→ What to do: Everything from the first line of the data through the line with "ch.matrix_local = Matrix.Translation((0, 0, 0.1))" is to be echoed exactly, minus the pictures.

→ Available data:
⟨

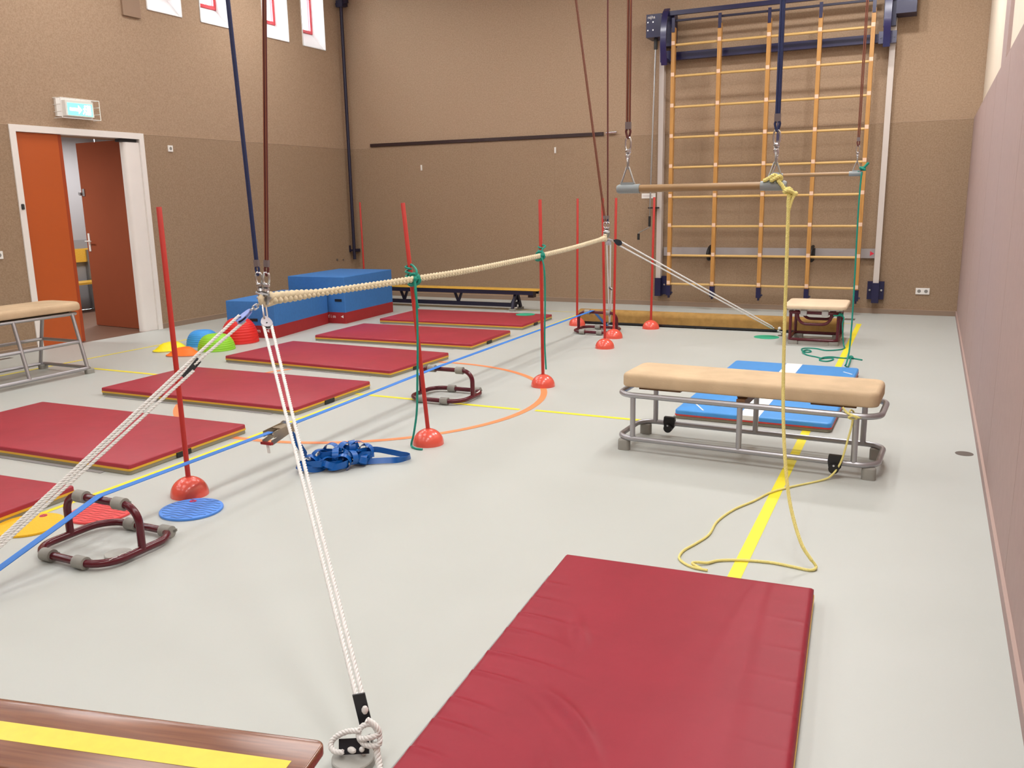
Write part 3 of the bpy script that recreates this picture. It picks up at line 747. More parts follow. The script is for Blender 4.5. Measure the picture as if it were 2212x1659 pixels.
for i, ((x, y), _, lean, lb) in enumerate(PL):
    o = sp0 = slalom_pole(lb) if i == 0 else None
    if i == 0: first_pole = o
    else: o = copy_tree(first_pole); o['label'] = lb
    o.location = (x, y, 0)
    # lean the rod about its socket
    for ch in kids(o):
        if ch.name.startswith('rod'):
            d = V(0.90, 0.434, 0) * lean; a = math.atan2(d.length, 1.43)
            ch.matrix_local = Matrix.Translation((0, 0, 0.1)) @ Matrix.Rotation(math.copysign(a, 1), 4, V(-d.y, d.x, 0).normalized()) @ Matrix.Translation((0, 0, -0.1))

# ================================================================== BURGUNDY FRAMES
def arch_path(w_, h_, r, z0):
    p = [V(-w_ / 2, 0, z0)]
    for k in range(9): a = PI - PI / 2 * k / 8; p.append(V(-w_ / 2 + r + r * cos(a), 0, h_ - r + r * sin(a)))
    for k in range(9): a = PI / 2 - PI / 2 * k / 8; p.append(V(w_ / 2 - r + r * cos(a), 0, h_ - r + r * sin(a)))
    p.append(V(w_ / 2, 0, z0)); return p
def collar(mb, x, y, z):
    mb.tube([(x - 0.031, y, z), (x + 0.031, y, z)], 0.029, 18)
    mb.box(x - 0.031, x + 0.031, y + 0.008, y + 0.035, z - 0.008, z + 0.005)
def hurdle(label):
    t = thing('floor_frame', label, 'tube frame')
    base = ring3(rrect(0, 0, 0.47, 0.42, 0.12, 8), 0.030)
    MB().tube(base, 0.0175, 12, closed=True).build('base_tube', BURG, t)
    MB().tube(arch_path(0.47, 0.232, 0.085, 0.03), 0.0175, 12).build('arch_tube', BURG, t)
    for (x, y, z) in ((-0.125, 0, 0.232), (0.125, 0, 0.232), (-0.11, -0.21, 0.030), (0.10, -0.21, 0.030), (-0.07, 0.21, 0.030), (0.16, 0.21, 0.030)):
        c = MB(); collar(c, 0, 0, 0); c.build('rubber_collar', RUBG, t, loc=(x, y, z))
    return t
h0 = hurdle('nearest burgundy tube frame, blue strap crossing it, at lower left')
place(h0, (-3.325, 2.565, 0))
# handwriting on the near frame
sc = MB(); random.seed(4); px = None
for k in range(22):
    a = k / 21.0; q = V(0.234 - 0.002, -0.17 + 0.20 * a, 0.0485) + V(random.uniform(-1, 1) * 0.004, 0, random.uniform(-0.5, 1) * 0.0015)
    if px is not None and k % 5: sc.tube([px, q], 0.0012, 5)
    px = q
ht = sc.build('white_handwriting', WTXT, h0)
h2 = place(copy_tree(h0), (-3.385, 5.83, 0), 0, 'middle burgundy tube frame standing on the floor inside the orange circle')
h3 = place(copy_tree(h0), (-3.44, 9.47, 0), 0, 'farthest burgundy tube frame, in front of the low brown beam')
for hh in (h2, h3):
    for ch in kids(hh):
        if ch.name.startswith('white_handwriting'): bpy.data.objects.remove(ch)
c = MB(); c.tube([V(0.236, 0.06, 0.0455), V(0.234, 0.10, 0.046), V(0.222, 0.14, 0.046)], 0.005, 6); c.build('worn_white_patch', WTXT, h2)

# ================================================================== BLUE RATCHET STRAP
t = thing('ratchet_strap', 'long blue ratchet strap stretched low over the three burgundy frames', 'strap', (-3.37, 3.86, 0))
path = [(-3.352, 1.76, 0.012), (-3.325, 2.55, 0.2525), (-3.327, 2.60, 0.2525), (-3.372, 3.80, 0.248)]
def zrib(mb, pts, w_=0.040, t_=0.003): mb.ribbon(pts, (1, 0, 0), w_, t_)
wb = MB(); zrib(wb, [(-3.345, 1.79, 0.012), (-3.326, 2.548, 0.249), (-3.327, 2.565, 0.2525), (-3.329, 2.585, 0.2515), (-3.372, 3.77, 0.243)])
zrib(wb, [(-3.376, 3.93, 0.243), (-3.446, 5.81, 0.2515), (-3.447, 5.83, 0.2525), (-3.448, 5.85, 0.2515), (-3.50, 9.45, 0.2515), (-3.50, 9.47, 0.2525), (-3.50, 9.488, 0.249), (-3.475, 9.90, 0.012)])
wb.build('webbing', WEB, t, world=True)
rc = MB(); R0 = V(-3.374, 3.85, 0.238)
for s_ in (-1, 1):
    rc.bar(R0 + V(s_ * 0.038, -0.10, -0.006), R0 + V(s_ * 0.038, 0.10, 0.010), 0.004, 0.036, upv=(0, 0, 1))
    rc.bar(R0 + V(s_ * 0.033, -0.115, -0.050), R0 + V(s_ * 0.033, 0.09, -0.006), 0.004, 0.030, upv=(0, 0, 1))
    rc.cyl(R0 + V(s_ * 0.038, 0.075, 0.002), R0 + V(s_ * 0.043, 0.075, 0.002), 0.030, 16)
rc.cyl(R0 + V(-0.036, 0.07, 0), R0 + V(0.036, 0.07, 0), 0.016, 12); rc.cyl(R0 + V(-0.036, -0.095, -0.006), R0 + V(0.036, -0.095, -0.006), 0.008, 10)
rc.box(R0.x - 0.034, R0.x + 0.034, R0.y - 0.03, R0.y + 0.06, R0.z + 0.010, R0.z + 0.016)
ro = rc.build('ratchet', mat('bronze_steel', (0.42, 0.36, 0.26), 0.35, 0.9), t, world=True)
hd = MB(); hd.bar(R0 + V(-0.038, -0.120, -0.053), R0 + V(0.038, -0.120, -0.053), 0.020, 0.014); o = hd.build('grip', PRED, ro, world=True)
tg = MB(); tg.bar(R0 + V(0, -0.115, -0.058), R0 + V(0.002, -0.110, -0.115), 0.022, 0.001, upv=(0, 1, 0)); tg.build('label_tag', SHEET, ro, world=True, smooth=0)
# loose tail lying in a heap
random.seed(11); cl = MB()
def heap(cx, cy, pts, w_=0.036):
    P_ = smooth_path(pts, 10); ups = []
    for i, p_ in enumerate(P_):
        a = i * 0.09; ups.append(V(0.45 * sin(a * 1.7), 0.45 * cos(a), 1.0))
    cl.ribbon(P_, ups, w_, 0.0018)
heap(0, 0, [(-3.36, 3.93, 0.20), (-3.365, 4.0, 0.10), (-3.345, 4.03, 0.035), (-3.29, 4.0, 0.025), (-3.20, 3.93, 0.03), (-3.10, 3.95, 0.04)])
A1, A2 = V(0.74, 0.67, 0), V(-0.67, 0.74, 0)
def loops(n, c0, ru, rv, zb, r0, r1, seed, tilt):
    rnd = random.Random(seed); P_ = []; th = rnd.uniform(0, 6)
    cu, cv = rnd.uniform(-1, 1), rnd.uniform(-1, 1); r = r0; z = zb
    for k in range(n):
        th += rnd.uniform(0.55, 1.0)
        if k % 6 == 0:
            tu, tv = rnd.uniform(-1, 1), rnd.uniform(-1, 1); tr = rnd.uniform(r0, r1); tz = rnd.uniform(0.45 * zb, zb)
        cu += (tu - cu) * 0.3; cv += (tv - cv) * 0.3; r += (tr - r) * 0.3; z += (tz - z) * 0.3
        P_.append(c0 + A1 * (cu * ru + r * cos(th)) + A2 * (cv * rv + r * 0.8 * sin(th)) + V(0, 0, z + 0.012 * sin(th * 1.3)))
    q = smooth_path(P_, 7); ups = []
    ph = rnd.uniform(0, 6)
    for i_ in range(len(q)):
        a = ph + i_ * 0.055; t2 = tilt * sin(a) ; ups.append(V(t2 * cos(a * 0.7), t2 * sin(a * 0.9), 1.0))
    for v_ in q: v_.z = max(v_.z, 0.020)
    cl.ribbon(q, ups, 0.036, 0.0018)
CC = V(-3.055, 4.03, 0)
for (u_, v_, n_2, ru, rv, zb, r0, r1, sd_, ti) in ((-0.19, -0.02, 22, 0.04, 0.03, 0.05, 0.05, 0.085, 3, 0.5), (-0.12, -0.03, 22, 0.05, 0.04, 0.06, 0.045, 0.08, 5, 1.2),
        (-0.03, -0.05, 24, 0.05, 0.03, 0.06, 0.05, 0.085, 8, 1.0), (0.00, 0.0, 24, 0.06, 0.04, 0.105, 0.045, 0.08, 13, 1.6), (0.08, -0.02, 22, 0.04, 0.03, 0.05, 0.04, 0.07, 17, 0.8),
        (0.10, 0.03, 22, 0.05, 0.03, 0.10, 0.045, 0.075, 21, 1.5), (-0.07, 0.03, 22, 0.05, 0.03, 0.095, 0.05, 0.08, 27, 1.3)):
    loops(n_2, CC + A1 * u_ + A2 * v_, ru, rv, zb, r0, r1, sd_, ti)
def arch(u_, v_, ang, r, h0, a0=-0.35, a1=1.35, w2=0.038):
    c = CC + A1 * u_ + A2 * v_; d = V(cos(ang), sin(ang), 0); q = []
    for k in range(15):
        a = PI * (a0 + (a1 - a0) * k / 14); q.append(c + d * r * cos(a) * 1.15 + V(0, 0, max(0.004, h0 + r * sin(a))) + V(-d.y, d.x, 0) * 0.02 * (k / 14 - 0.5))
    cl.ribbon(q, V(-d.y, d.x, 0.15 * sin(ang * 5)), w2, 0.0018)
for a_ in ((-0.20, 0.0, 0.3, 0.040, 0.045), (-0.14, 0.02, 1.2, 0.045, 0.065), (-0.10, -0.06, 0.9, 0.038, 0.045), (-0.05, -0.02, 2.2, 0.045, 0.075), (-0.02, -0.07, 0.4, 0.045, 0.045), (0.01, 0.03, 1.5, 0.042, 0.095),
           (0.04, -0.04, 2.8, 0.042, 0.060), (0.08, 0.02, 0.8, 0.045, 0.095), (0.13, 0.02, 0.2, 0.040, 0.075), (0.12, -0.03, 1.9, 0.032, 0.036), (-0.07, 0.04, 0.1, 0.045, 0.090), (0.05, 0.04, 2.4, 0.040, 0.100), (-0.24, -0.03, 1.0, 0.026, 0.030)):
    arch(*a_)
heap(0, 0, [(-3.02, 4.14, 0.06), (-2.95, 4.19, 0.07), (-2.88, 4.24, 0.05), (-2.82, 4.28, 0.03), (-2.77, 4.30, 0.022), (-2.755, 4.24, 0.022), (-2.79, 4.19, 0.022), (-2.86, 4.15, 0.022), (-2.94, 4.10, 0.022), (-3.0, 4.05, 0.03)])
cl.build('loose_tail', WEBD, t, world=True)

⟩

→ Exercise result:
Write part 3 of the bpy script that recreates this picture. It picks up at line 747. More parts follow. The script is for Blender 4.5. Measure the picture as if it were 2212x1659 pixels.
for i, ((x, y), _, lean, lb) in enumerate(PL):
    o = sp0 = slalom_pole(lb) if i == 0 else None
    if i == 0: first_pole = o
    else: o = copy_tree(first_pole); o['label'] = lb
    o.location = (x, y, 0)
    # lean the rod about its socket
    for ch in kids(o):
        if ch.name.startswith('rod'):
            d = V(0.90, 0.434, 0) * lean; a = math.atan2(d.length, 1.43)
            ch.matrix_local = Matrix.Translation((0, 0, 0.1)) @ Matrix.Rotation(math.copysign(a, 1), 4, V(-d.y, d.x, 0).normalized()) @ Matrix.Translation((0, 0, -0.1))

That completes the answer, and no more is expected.